* _Given exercise_
Give an exact transcription of every line, dropping the images.

= = = = = = =

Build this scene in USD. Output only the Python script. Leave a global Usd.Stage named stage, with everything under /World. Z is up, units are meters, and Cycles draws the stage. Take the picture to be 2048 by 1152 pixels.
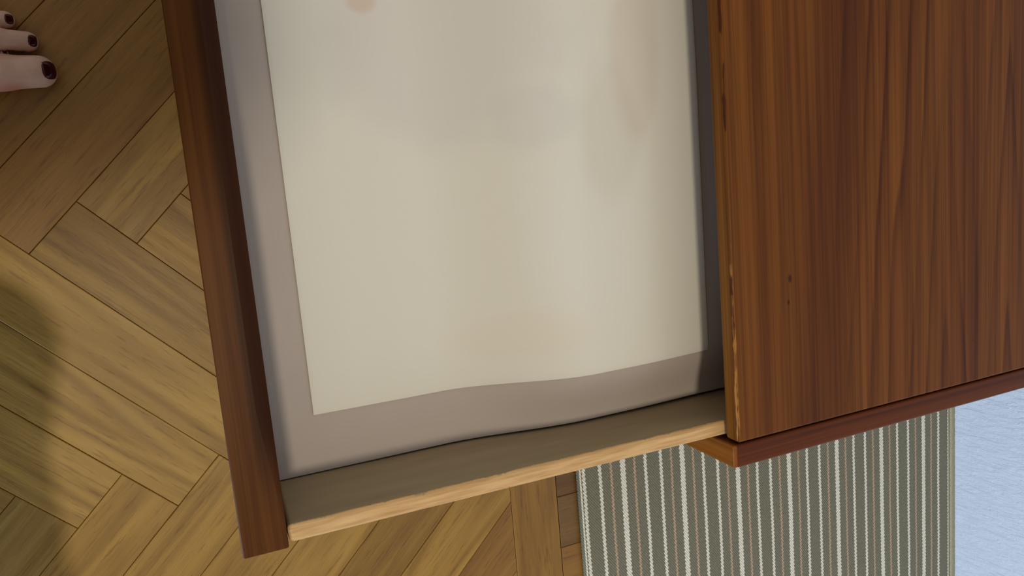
import math, random
import numpy as np, trimesh, manifold3d as m3
from shapely.geometry import Polygon, box as sbox
from pxr import Usd, UsdGeom, UsdLux, UsdShade, Gf, Sdf
import usdkit

random.seed(7); np.random.seed(7)
stage = Usd.Stage.CreateInMemory()
UsdGeom.SetStageUpAxis(stage, 'Z'); UsdGeom.SetStageMetersPerUnit(stage, 1.0)
UsdGeom.Xform.Define(stage, '/World')

# ------------------------------------------------------------------ camera, light, exposure
# origin: on the floor straight below the lens; x runs towards the wall, y to the left of someone facing it
CAM_H = 0.72
right = (0.91907, -0.08512, 0.38479); down = (-0.131638, -0.986622, 0.096166); fwd = (0.371457, -0.139036, -0.917981)
cam = UsdGeom.Camera.Define(stage, '/World/camera')
cam.AddTransformOp().Set(Gf.Matrix4d(*right, 0, *[-c for c in down], 0, *[-c for c in fwd], 0, 0, 0, CAM_H, 1))
cam.CreateHorizontalApertureAttr(36.0); cam.CreateFocalLengthAttr(25.395)
cam.CreateClippingRangeAttr(Gf.Vec2f(0.02, 100)); cam.CreateExposureAttr(-0.27)

dome = UsdLux.DomeLight.Define(stage, '/World/room_glow')            # the dim warm room all round
dome.CreateIntensityAttr(0.175); dome.CreateColorAttr(Gf.Vec3f(1.0, 0.97, 0.90))
key = UsdLux.SphereLight.Define(stage, '/World/ceiling_lamp')        # the lamp that hangs over the floor, to the right of the person
key.CreateRadiusAttr(0.09); key.CreateIntensityAttr(176); key.CreateColorAttr(Gf.Vec3f(1.0, 0.89, 0.71))
key.AddTranslateOp().Set((-0.26, -0.31, 2.05))
win = UsdLux.RectLight.Define(stage, '/World/window_daylight')       # daylight from a window across the room
win.CreateWidthAttr(0.9); win.CreateHeightAttr(1.2); win.CreateIntensityAttr(36.0); win.CreateColorAttr(Gf.Vec3f(0.44, 0.67, 1.0))
win.AddTranslateOp().Set((-2.6, -1.7, 0.60)); win.AddRotateYOp().Set(-90.0)


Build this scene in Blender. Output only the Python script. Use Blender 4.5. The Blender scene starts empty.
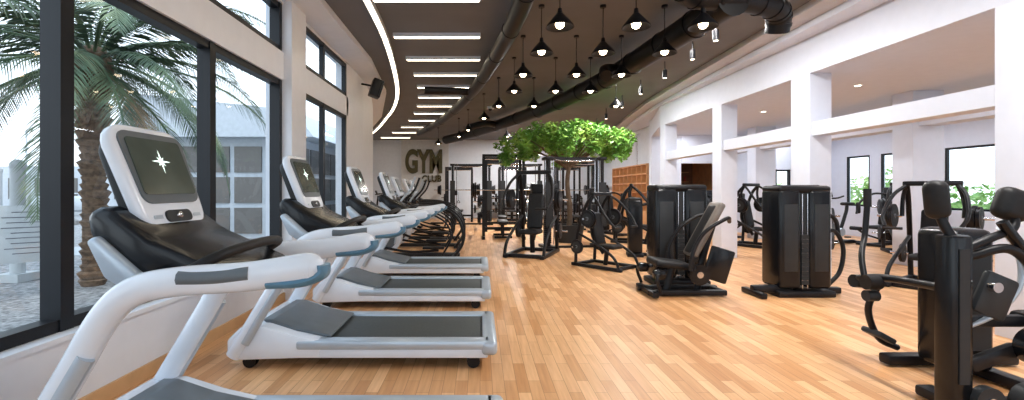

= = = = = = =

* _Response below_
Build this scene in USD. Output only the Python script. Leave a global Usd.Stage named stage, with everything under /World. Z is up, units are meters, and Cycles draws the stage. Take the picture to be 2048 by 1152 pixels.
import math, random
import numpy as np, trimesh, manifold3d as m3
from shapely.geometry import Polygon, box as sbox
from pxr import Usd, UsdGeom, UsdLux, UsdShade, Gf, Sdf
import usdkit

random.seed(7); np.random.seed(7)
stage = Usd.Stage.CreateInMemory()
UsdGeom.SetStageUpAxis(stage, 'Z'); UsdGeom.SetStageMetersPerUnit(stage, 1.0)
UsdGeom.Xform.Define(stage, '/World')

# ------------------------------------------------------------------ camera, light, exposure
# origin: on the floor straight below the lens; x runs towards the wall, y to the left of someone facing it
CAM_H = 0.72
right = (0.91907, -0.08512, 0.38479); down = (-0.131638, -0.986622, 0.096166); fwd = (0.371457, -0.139036, -0.917981)
cam = UsdGeom.Camera.Define(stage, '/World/camera')
cam.AddTransformOp().Set(Gf.Matrix4d(*right, 0, *[-c for c in down], 0, *[-c for c in fwd], 0, 0, 0, CAM_H, 1))
cam.CreateHorizontalApertureAttr(36.0); cam.CreateFocalLengthAttr(25.395)
cam.CreateClippingRangeAttr(Gf.Vec2f(0.02, 100)); cam.CreateExposureAttr(-0.27)

dome = UsdLux.DomeLight.Define(stage, '/World/room_glow')            # the dim warm room all round
dome.CreateIntensityAttr(0.175); dome.CreateColorAttr(Gf.Vec3f(1.0, 0.97, 0.90))
key = UsdLux.SphereLight.Define(stage, '/World/ceiling_lamp')        # the lamp that hangs over the floor, to the right of the person
key.CreateRadiusAttr(0.09); key.CreateIntensityAttr(176); key.CreateColorAttr(Gf.Vec3f(1.0, 0.89, 0.71))
key.AddTranslateOp().Set((-0.26, -0.31, 2.05))
win = UsdLux.RectLight.Define(stage, '/World/window_daylight')       # daylight from a window across the room
win.CreateWidthAttr(0.9); win.CreateHeightAttr(1.2); win.CreateIntensityAttr(36.0); win.CreateColorAttr(Gf.Vec3f(0.44, 0.67, 1.0))
win.AddTranslateOp().Set((-2.6, -1.7, 0.60)); win.AddRotateYOp().Set(-90.0)


Build this scene in Blender. Output only the Python script. Use Blender 4.5. The Blender scene starts empty.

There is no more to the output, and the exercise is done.